No Brasil também há uma revolução em curso. Silenciosa, sem dúvida, porém não menos cruenta. Por aqui, no entanto, o mesmo presidente Lula que inspira as ações de Chaves na Venezuela, age com sabedoria e parcimônia acumulando sem arroubos, avanços que preparam o povo para o grande salto que o país precisa dar no rumo do desenvolvimento e de uma transformação radical.
A reserva de vagas universitárias para alunos de escola pública associada às cotas destinadas a negros e indígenas assim como o financiamento de vagas para alunos pobres em escolas privadas cria essa possibilidade.
Num país marcado pelas desigualdades, onde as elites tentam desconstruir a idéia de nação e povo, as políticas afirmativas e compensatórias ainda podem produzir algum efeito benéfico. Trata-se de um resgate, pela educação, de uma dívida social de 500 anos de discriminação contra os pobres, negros, mulheres e indígenas, ou seja, o povo enfim.
É bem verdade que no fim da vida o educador Paulo Freire, herói de várias revoluções como a cubana, angolana e nicaragüense alertava que ele próprio já teria sido um daqueles que acreditaram que a educação podia tudo e depois que a educação não podia nada, concluindo, finalmente, que nenhuma política tem poder absoluto nem validade nula e que o caminho das mudanças está, terminantemente, associado a um conjunto de ações e conquistas que devem se acumular para garantir a democratização da terra, da educação, da cultura e dos recursos financeiros.
Freire estava certo e talvez por isso precisemos olhar com atenção a revolução em curso na Venezuela. Um processo que se faz tão moderno, exatamente por demonstrar com seus percalços que, mais válido que o caminho é o jeito de caminhar, tal qual também nos ensina o poema de Thiago de Melo, este que deveria ser distribuído aos milhões pelo país afora como foi feito com Cervantes na Venezuela.
Thiago prega a esperança em contraponto ao pessimismo, enquanto a alienação é induzida pelas elites conservadoras que difundem a idéia de que a derrocada das experiências socialistas anunciaram o fracasso definitivo de todas as possibilidades revolucionárias.
No Brasil o pensamento elitista está bem representado pelos partidários do retorno dos tucanos ao poder. Os mesmos que ressaltam com tanta veemência os defeitos do atual governo, que por vezes nos constrange de reconhecer os acertos que nós próprios protagonizamos. Os neoliberais que desmantelaram o patrimônio nacional e provocaram a crise que se busca superar, argumentam cinicamente que José Serra teria feito mais pelo social do que todo o governo de Lula. Nada mais improvável pois, ainda que se pudesse admitir um desempenho satisfatório do ex-ministro da saúde de FHC, não passaria de um paradoxo comparável à ação benemérita de Faha Diba, a primeira dama da ditadura sanguinária do Irã que se dava ao luxo de fazer apologia das boas intenções.

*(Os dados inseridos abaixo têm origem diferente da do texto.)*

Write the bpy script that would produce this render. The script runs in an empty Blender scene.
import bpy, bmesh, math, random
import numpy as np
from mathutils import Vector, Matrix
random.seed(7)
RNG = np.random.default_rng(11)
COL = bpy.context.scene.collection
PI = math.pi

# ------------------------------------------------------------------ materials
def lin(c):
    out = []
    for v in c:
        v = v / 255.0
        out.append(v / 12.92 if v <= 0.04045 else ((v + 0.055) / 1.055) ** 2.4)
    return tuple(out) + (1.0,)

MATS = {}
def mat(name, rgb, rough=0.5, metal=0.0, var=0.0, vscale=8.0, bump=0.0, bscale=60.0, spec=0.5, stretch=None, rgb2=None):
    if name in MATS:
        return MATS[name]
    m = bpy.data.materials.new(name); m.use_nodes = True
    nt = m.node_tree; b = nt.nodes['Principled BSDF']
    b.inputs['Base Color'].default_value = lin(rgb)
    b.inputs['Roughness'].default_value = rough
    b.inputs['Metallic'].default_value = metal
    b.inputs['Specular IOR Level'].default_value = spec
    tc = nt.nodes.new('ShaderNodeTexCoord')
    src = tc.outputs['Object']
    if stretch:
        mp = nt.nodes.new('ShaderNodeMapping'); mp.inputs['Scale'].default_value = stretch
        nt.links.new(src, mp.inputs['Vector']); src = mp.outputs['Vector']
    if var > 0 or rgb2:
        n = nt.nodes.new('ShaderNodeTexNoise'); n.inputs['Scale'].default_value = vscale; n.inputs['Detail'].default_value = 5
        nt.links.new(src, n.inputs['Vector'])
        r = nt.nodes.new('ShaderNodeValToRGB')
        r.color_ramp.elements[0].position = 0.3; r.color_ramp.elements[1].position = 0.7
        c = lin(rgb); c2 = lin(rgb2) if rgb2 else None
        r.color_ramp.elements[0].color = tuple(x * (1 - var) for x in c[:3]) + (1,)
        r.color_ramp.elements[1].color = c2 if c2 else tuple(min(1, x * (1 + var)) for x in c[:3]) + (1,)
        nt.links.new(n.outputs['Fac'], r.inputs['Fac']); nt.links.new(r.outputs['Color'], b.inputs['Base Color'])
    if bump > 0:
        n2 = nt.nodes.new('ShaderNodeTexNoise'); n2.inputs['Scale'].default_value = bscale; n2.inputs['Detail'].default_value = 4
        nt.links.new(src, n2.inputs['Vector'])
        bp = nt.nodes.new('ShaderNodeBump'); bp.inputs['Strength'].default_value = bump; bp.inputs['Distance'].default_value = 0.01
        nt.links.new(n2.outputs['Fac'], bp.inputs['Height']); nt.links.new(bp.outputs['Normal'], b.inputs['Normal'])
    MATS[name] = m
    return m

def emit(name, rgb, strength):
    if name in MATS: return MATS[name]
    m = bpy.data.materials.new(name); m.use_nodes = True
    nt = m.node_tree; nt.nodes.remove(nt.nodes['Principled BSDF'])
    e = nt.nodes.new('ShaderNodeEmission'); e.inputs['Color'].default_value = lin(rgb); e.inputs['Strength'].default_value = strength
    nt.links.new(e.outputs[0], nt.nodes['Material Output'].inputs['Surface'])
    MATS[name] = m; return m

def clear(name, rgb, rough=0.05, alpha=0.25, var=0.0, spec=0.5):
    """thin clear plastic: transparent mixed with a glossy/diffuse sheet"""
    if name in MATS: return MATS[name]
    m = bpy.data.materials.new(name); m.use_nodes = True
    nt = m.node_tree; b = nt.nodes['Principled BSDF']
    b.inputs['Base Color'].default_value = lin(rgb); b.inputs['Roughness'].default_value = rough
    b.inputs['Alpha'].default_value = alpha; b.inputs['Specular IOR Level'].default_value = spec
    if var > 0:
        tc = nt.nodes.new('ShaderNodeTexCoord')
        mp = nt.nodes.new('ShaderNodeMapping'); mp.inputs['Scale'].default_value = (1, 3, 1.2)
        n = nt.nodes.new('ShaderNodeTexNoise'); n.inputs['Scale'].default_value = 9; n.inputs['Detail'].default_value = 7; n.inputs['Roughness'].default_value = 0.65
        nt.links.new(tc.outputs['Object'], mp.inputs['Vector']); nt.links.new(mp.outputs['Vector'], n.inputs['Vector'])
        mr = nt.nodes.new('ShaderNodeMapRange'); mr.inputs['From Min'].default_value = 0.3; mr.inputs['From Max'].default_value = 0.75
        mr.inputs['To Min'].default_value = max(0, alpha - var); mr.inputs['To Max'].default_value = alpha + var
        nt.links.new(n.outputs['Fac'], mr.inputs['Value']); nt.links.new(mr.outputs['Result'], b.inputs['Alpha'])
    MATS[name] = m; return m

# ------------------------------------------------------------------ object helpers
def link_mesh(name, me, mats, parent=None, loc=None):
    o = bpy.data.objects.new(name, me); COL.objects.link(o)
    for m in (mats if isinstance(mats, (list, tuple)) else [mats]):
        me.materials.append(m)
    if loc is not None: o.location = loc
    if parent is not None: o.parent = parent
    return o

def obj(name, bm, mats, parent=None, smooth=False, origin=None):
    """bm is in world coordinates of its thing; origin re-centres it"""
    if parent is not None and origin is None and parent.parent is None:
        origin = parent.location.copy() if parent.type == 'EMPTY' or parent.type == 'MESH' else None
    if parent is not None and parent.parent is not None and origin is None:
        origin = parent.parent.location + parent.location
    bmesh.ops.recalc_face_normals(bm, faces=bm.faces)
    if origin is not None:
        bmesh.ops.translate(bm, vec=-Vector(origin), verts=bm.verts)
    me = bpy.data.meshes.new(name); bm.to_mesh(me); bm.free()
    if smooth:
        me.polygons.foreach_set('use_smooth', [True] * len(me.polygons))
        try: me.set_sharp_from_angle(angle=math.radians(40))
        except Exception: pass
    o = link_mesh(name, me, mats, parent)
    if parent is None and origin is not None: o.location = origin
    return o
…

É melhor que nossos exemplos sejam: o sandinismo de ontem que apostou em Paulo Freire e a revolução bolivariana de agora que tem como inspiração o libertário Dom Quixote, do contrário, só nos resta o retrocesso que representa o retorno do obscurantismo moderno do PSDB que se nutre da pobreza e da ignorância.
Quanto às limitações do governo Lula é preciso saber valorizar cada conquista, mesmo que seus ganhos não sejam tão explicitos pois o que importa é que a mudança seja assimilada como possível desde que entendida como necessária e assumida como desejável.